◆ **GIVEN INFORMATION**
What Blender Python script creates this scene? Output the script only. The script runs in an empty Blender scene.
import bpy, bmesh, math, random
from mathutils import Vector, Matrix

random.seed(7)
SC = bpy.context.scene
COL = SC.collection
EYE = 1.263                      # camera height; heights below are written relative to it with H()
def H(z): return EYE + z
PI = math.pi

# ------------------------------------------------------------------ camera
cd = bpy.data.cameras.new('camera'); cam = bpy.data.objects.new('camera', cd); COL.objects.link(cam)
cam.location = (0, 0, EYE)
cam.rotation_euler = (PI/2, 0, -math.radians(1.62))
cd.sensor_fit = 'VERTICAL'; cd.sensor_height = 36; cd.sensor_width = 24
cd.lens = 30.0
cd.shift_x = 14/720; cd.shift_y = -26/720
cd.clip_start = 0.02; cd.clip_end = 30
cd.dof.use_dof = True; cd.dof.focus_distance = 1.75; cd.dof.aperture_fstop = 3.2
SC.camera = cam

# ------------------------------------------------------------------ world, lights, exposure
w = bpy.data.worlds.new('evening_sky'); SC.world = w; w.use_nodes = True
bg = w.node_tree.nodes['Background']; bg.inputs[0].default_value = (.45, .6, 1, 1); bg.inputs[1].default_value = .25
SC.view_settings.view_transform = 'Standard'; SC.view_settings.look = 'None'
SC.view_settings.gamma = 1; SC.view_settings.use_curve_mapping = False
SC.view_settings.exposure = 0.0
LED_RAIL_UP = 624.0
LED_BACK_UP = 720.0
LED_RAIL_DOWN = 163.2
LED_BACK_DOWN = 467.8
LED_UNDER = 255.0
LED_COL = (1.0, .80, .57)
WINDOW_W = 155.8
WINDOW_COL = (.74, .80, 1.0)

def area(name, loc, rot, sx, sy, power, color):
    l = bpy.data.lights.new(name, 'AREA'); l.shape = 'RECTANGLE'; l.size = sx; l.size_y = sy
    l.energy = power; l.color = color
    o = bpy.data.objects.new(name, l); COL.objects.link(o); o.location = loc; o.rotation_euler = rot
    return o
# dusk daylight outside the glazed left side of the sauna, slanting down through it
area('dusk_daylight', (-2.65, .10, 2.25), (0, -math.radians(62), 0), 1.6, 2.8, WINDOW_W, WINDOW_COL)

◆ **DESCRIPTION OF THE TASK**
Give the complete listing a second time, exactly as it reads.

◆ **IN RESPONSE**
What Blender Python script creates this scene? Output the script only. The script runs in an empty Blender scene.
import bpy, bmesh, math, random
from mathutils import Vector, Matrix

random.seed(7)
SC = bpy.context.scene
COL = SC.collection
EYE = 1.263                      # camera height; heights below are written relative to it with H()
def H(z): return EYE + z
PI = math.pi

# ------------------------------------------------------------------ camera
cd = bpy.data.cameras.new('camera'); cam = bpy.data.objects.new('camera', cd); COL.objects.link(cam)
cam.location = (0, 0, EYE)
cam.rotation_euler = (PI/2, 0, -math.radians(1.62))
cd.sensor_fit = 'VERTICAL'; cd.sensor_height = 36; cd.sensor_width = 24
cd.lens = 30.0
cd.shift_x = 14/720; cd.shift_y = -26/720
cd.clip_start = 0.02; cd.clip_end = 30
cd.dof.use_dof = True; cd.dof.focus_distance = 1.75; cd.dof.aperture_fstop = 3.2
SC.camera = cam

# ------------------------------------------------------------------ world, lights, exposure
w = bpy.data.worlds.new('evening_sky'); SC.world = w; w.use_nodes = True
bg = w.node_tree.nodes['Background']; bg.inputs[0].default_value = (.45, .6, 1, 1); bg.inputs[1].default_value = .25
SC.view_settings.view_transform = 'Standard'; SC.view_settings.look = 'None'
SC.view_settings.gamma = 1; SC.view_settings.use_curve_mapping = False
SC.view_settings.exposure = 0.0
LED_RAIL_UP = 624.0
LED_BACK_UP = 720.0
LED_RAIL_DOWN = 163.2
LED_BACK_DOWN = 467.8
LED_UNDER = 255.0
LED_COL = (1.0, .80, .57)
WINDOW_W = 155.8
WINDOW_COL = (.74, .80, 1.0)

def area(name, loc, rot, sx, sy, power, color):
    l = bpy.data.lights.new(name, 'AREA'); l.shape = 'RECTANGLE'; l.size = sx; l.size_y = sy
    l.energy = power; l.color = color
    o = bpy.data.objects.new(name, l); COL.objects.link(o); o.location = loc; o.rotation_euler = rot
    return o
# dusk daylight outside the glazed left side of the sauna, slanting down through it
area('dusk_daylight', (-2.65, .10, 2.25), (0, -math.radians(62), 0), 1.6, 2.8, WINDOW_W, WINDOW_COL)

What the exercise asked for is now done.